The city, well known for its technical innovation throughout the region, frequently attracts its share of spicy startups and burgeoning tech talent — both from in state and beyond. In November 2020, the Northwest Arkansas Council launched an incentive program to attract remote tech talent to the region. Recipients were awarded $10,000 and the option of a mountain or road bike, both popular sports in the area. The program is still ongoing, and the last report showed over 66,000 international applicants and 100 recipients. Nearly 100 more spouses, partners and children followed. Applicants didn’t need to work for an Arkansas company to apply, although the traffic certainly boosts Arkansas business.
In a region with lower-than-average housing costs, but higher-than-average earnings, remote work is an attractive getaway from cities that would be called stressful on a good day. Northwest Arkansas Council hosts its own online cost-of-living calculator, where one (if they dare feel envious) can input their salary and location to compare it to Northwest Arkansas. It’s no surprise that with a 116% lower cost of living than San Francisco, Libin would have chosen to move to Bentonville, where every dollar has over two times the buying power.
Optionally Separate
All Turtles’ distributed model is foreign and exciting to me. Among other practices, the company gives its workers an extra $800 per month to devote to improving their working conditions. This could be expanding a home office, paying for a membership to a club, or buying a nicer desk. The goal is to make people the most productive and let them choose the mode themselves. The budget for this stipend came from dropping the San Francisco office, so money isn’t being lost on the endeavor to improve. The cost of rent, utilities, food and security came out to about $800 per worker, which was just distributed back to them.

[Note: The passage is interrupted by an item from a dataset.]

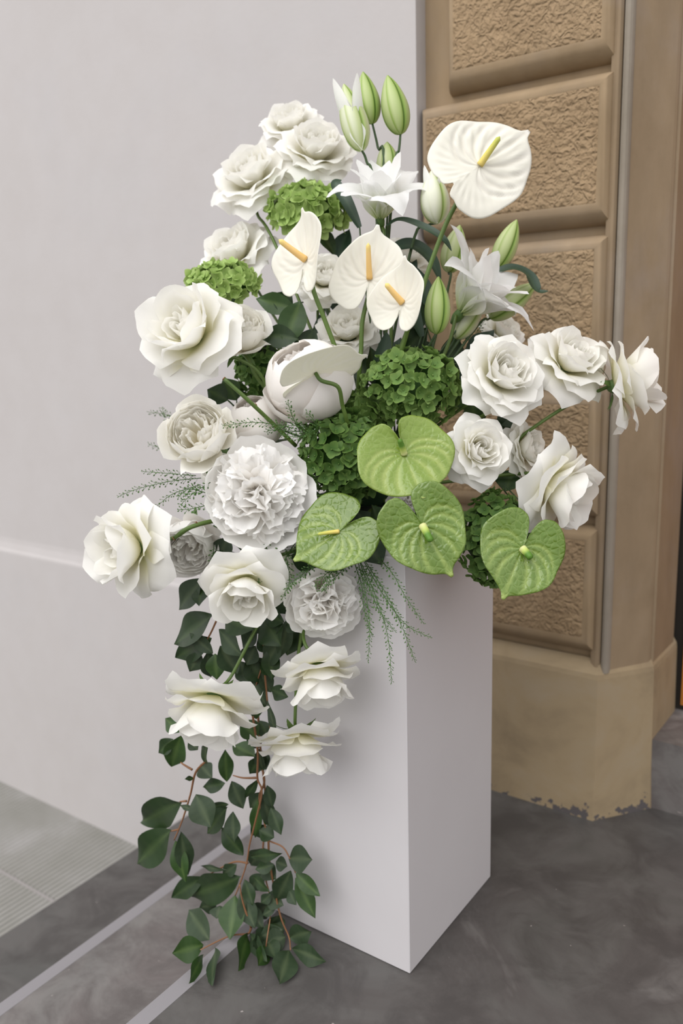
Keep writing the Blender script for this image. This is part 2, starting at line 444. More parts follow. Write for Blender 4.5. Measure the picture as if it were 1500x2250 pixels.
# plinth with sloped weathering on top, following the splay
m = MB()
off = lambda q: [(-1.149, 1.985-q), (c0[0]+q*.3, c0[1]-q), (c1[0]+q*.9, c1[1]-q*.3), (c2[0]+q*.9, c2[1]), (-.75, 2.40), (-1.149, 2.40)]
lay = [(off(.012), -.02), (off(0.006), .10), (off(0), .385), (off(-.002), .398), (off(-.010), .410), (off(-.022), .425), (off(-.030), .43)]
np_ = 6; v = []
for pr_, z in lay: v += [(x, y, z) for x, y in pr_]
f = []
for k in range(len(lay)-1):
    for i in range(np_):
        a = k*np_+i; b_ = k*np_+(i+1) % np_; f.append((a, b_, b_+np_, a+np_))
f.append(tuple((len(lay)-1)*np_+i for i in range(np_)))
m.add(v, f); plinth = m.build('plinth', M_BASE, pier, False)
# mouldings right of the blocks
def moulding(name, prof2d, mat, z0=.40, z1=5.0):
    mb = MB(); prism(mb, prof2d, z0, z1); return mb.build(name, mat, pier, False)
moulding('edge_fillet', [(-.665, 2.004), (-.652, 1.998), (-.646, 1.998), (-.642, 2.006), (-.642, 2.05), (-.665, 2.05)], M_STONE_GREY)
moulding('edge_bead', [(-.642, 2.012), (-.638, 2.004), (-.632, 2.001), (-.626, 2.002), (-.622, 2.007), (-.620, 2.014), (-.62, 2.06), (-.645, 2.06)], M_STONE_PALE)
d = nrm(c1-c0); q0 = np.array([-.622, 2.018]); q1 = np.array([-.553, 2.112])
moulding('splayed_face', [tuple(q0), tuple(q1), (-.56, 2.2), (-.65, 2.2)], M_STONE_GREY)
moulding('reveal_groove', [(q1[0], q1[1]), (-.549, 2.120), (-.549, 2.135), (-.57, 2.2), (-.60, 2.15)], M_STONE_GREY)
moulding('jamb', [(-.549, 2.126), (-.543, 2.130), (-.5385, 2.310), (-.56, 2.33), (-.66, 2.33), (-.66, 2.14)], M_STONE_GREY)

# door step and door
m = MB(); m.box((-.56, 2.120, -.02), (1.4, 2.60, .195)); dstep = structure('trim_3', m, M_SLATE_STEP)
m = MB(); m.box((-.66, 2.345, .0), (1.4, 2.42, 5.0)); door = structure('door_1', m, M_GAP)
for k, (za, zb) in enumerate([(.215, .62), (.64, 1.30), (1.32, 2.2)]):
    mb = MB(); mb.box((-.515, 2.330, za), (.2, 2.36, zb)); mb.build('door_board', M_WOOD, door, False)

# ------------------------------------------------------------------ pedestal
PX0, PX1, PY0, PY1, PZ = -1.126, -.757, 1.25, 1.62, .858
def bevel_box(x0, y0, z0, x1, y1, z1, b):
    mb = MB()
    lay = [(z0, b), (z0+b, 0), (z1-b, 0), (z1-b*.3, b*.3), (z1, b)]
    v = []; 
    for z, i in lay:
        c = b*.6
        v += [(x0+i+c, y0+i, z), (x1-i-c, y0+i, z), (x1-i, y0+i+c, z), (x1-i, y1-i-c, z), (x1-i-c, y1-i, z), (x0+i+c, y1-i, z), (x0+i, y1-i-c, z), (x0+i, y0+i+c, z)]
    f = []
    for k in range(len(lay)-1):
        for i in range(8):
            a = k*8+i; b_ = k*8+(i+1) % 8; f.append((a, b_, b_+8, a+8))
    f += [tuple(range(7, -1, -1)), tuple((len(lay)-1)*8+i for i in range(8))]
    mb.add(v, f); return mb
ped = empty('pedestal', ((PX0+PX1)/2, (PY0+PY1)/2, 0), 'tall square white painted pedestal standing on the dark slate floor', 'pedestal')
loc = np.array(ped.location)
bevel_box(PX0, PY0, 0.0, PX1, PY1, PZ, .0022).build('body', M_PED, ped, False, loc)
# container
CX, CY = -.94, 1.43
def lathe(prof, c, n=40):
    v = []; 
    for r, z in prof:
        v += [(c[0]+r*math.cos(2*math.pi*i/n), c[1]+r*math.sin(2*math.pi*i/n), c[2]+z) for i in range(n)]
    f = grid_faces(n, len(prof), wrap=True); f.append(tuple(range(n-1, -1, -1))); f.append(tuple((len(prof)-1)*n+i for i in range(n)))
    return v, f
bowl = empty('flower_bowl', (CX, CY, PZ), 'low dark bowl on top of the white pedestal, hidden among the flowers', 'bowl')
mb = MB(); mb.add(*lathe([(.085, .001), (.10, .012), (.115, .05), (.118, .07), (.110, .07), (.105, .05), (.03, .045)], (0, 0, 0))); mb.build('bowl_body', M_BOWL, bowl)
mb = MB(); mb.add(*lathe([(.098, .046), (.100, .075), (.090, .11), (.06, .13), (.02, .135)], (0, 0, 0))); mb.build('floral_foam', M_FOAM, bowl)
FOAM = np.array([CX, CY, PZ+.08])

# ------------------------------------------------------------------ petals
NU, NV = 11, 11
def petal(L, W, th, cup=1.0, roll=0.0, tip=.03, ruf=0.0, r0=0.02, z0=0.0, az=0.0, seed=0, rcmin=.22, sh=.6, corner=.26, nu=NU, nv=NV, tw=0.0, lat=0.0, spread=1.0, jag=0.0, frq=5.0):
    """curved petal surface around +Z; th = (base, middle, tip) lean away from the axis in degrees"""
    rg = random.Random(seed)
    u = np.linspace(-1, 1, nu)[None, :]; v = np.linspace(0, 1, nv)[:, None]
    vf = np.linspace(0, 1.15, 60)
    A, B, C = np.radians(th)
    thf = (1-vf)**2*A + 2*(1-vf)*vf*B + vf**2*C
    dr = np.sin(thf); dz = np.cos(thf)
    rr = r0 + L*np.concatenate([[0], np.cumsum((dr[1:]+dr[:-1])/2*np.diff(vf))])
    zz = z0 + L*np.concatenate([[0], np.cumsum((dz[1:]+dz[:-1])/2*np.diff(vf))])
    p1, p2, p3 = rg.uniform(0, 6.3), rg.uniform(0, 6.3), rg.uniform(0, 6.3)
    ve = v*(1 - corner*np.abs(u)**2.6 + tip*np.exp(-(u/.26)**2) + jag*v*(np.sin(frq*1.7*u+p2)*.6+np.sin(frq*3.1*u+p1)*.4))
    ve = np.clip(ve, 0, 1.14)
    w = W*(.20 + .80*np.sin(np.pi/2*np.clip(v/sh, 0, 1)))*(1-.10*np.clip((v-sh)/(1-sh), 0, 1)**2)
    r = np.interp(ve, vf, rr); z = np.interp(ve, vf, zz); tt = np.interp(ve, vf, thf)
    Rc = np.maximum(r, rcmin)/max(cup, 1e-3)
    phi = np.clip(u*w/Rc, -1.9, 1.9)
    latp = Rc*np.sin(phi); inw = Rc*(1-np.cos(phi))
    e = np.clip((np.abs(u)-.50)/.50, 0, 1)
    d = roll*L*(e**1.6)*v**1.5*(1+.35*np.sin(p3+u*2)) + ruf*L*v**1.5*(np.sin(frq*u+p1+3*v)*.6 + np.sin(frq*1.9*u+p2)*.4)
    nx, nz = np.cos(tt), -np.sin(tt)          # outward normal
    x = r + nx*(d-inw); z = z + nz*(d-inw)
    y = latp*spread + tw*v*L + lat
    ca, sa = math.cos(az), math.sin(az)
    P = np.stack([x*ca-y*sa, x*sa+y*ca, z+0*x], -1).reshape(-1, 3)
    t = np.clip(v*(1-.06*np.abs(u)), 0, 1).reshape(-1)
    return P, t
PF = grid_faces(NU, NV)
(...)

Throughout our discussion, Libin reinforced the distinction that even though the company is distributed, it doesn’t mean they never meet. All Turtles currently rents an office in Bentonville since multiple workers live in Arkansas, and people meet every week. Libin also plans meetings and events at local haunts nearby.
One of the places he frequents, and takes his team, is the Crystal Bridges Museum of Art. I tell him I didn’t even know the museum was used by remote workers, and he laughs. “I mean, I don’t know if other people are doing that, but they should be,” he says. Sometimes he works there privately, and other times his team will rent out a conference room. “It sort of raises an interesting question, which is ‘why isn’t everyone working from a museum?’ It’s just nice, especially if you’re doing creative work. Of course, you should be doing [creative work] surrounded by art and nature.”
He also talks about holding multi-day summits at cabins by Beaver Lake or going to Eureka Springs. Libin doesn’t want to watch over his employees’ every move and doesn’t require a strict 40-hour-per week schedule. Employees work asynchronously on schedules that make them the most impactful, and don’t waste time with what Libin described as “sitting in a room showing each other slides” when they get together to meet. “Whenever we’re in person, we go to places that are actually beautiful and inspirational that are conducive to the kind of work we’re trying to accomplish. Arkansas is full of great places like this.”
But the decision of taking to the great outdoors in Northwest Arkansas isn’t just an idyllic or New Age-style remote-work practice; it serves the company’s productivity and impact. “Everyone loves it. The reaction is always very positive,” Libin says. “But I think more importantly, the results are good. I think we’re being very creative and we’re accomplishing a lot. It’s nice that people like it, but more important is that it’s effective.”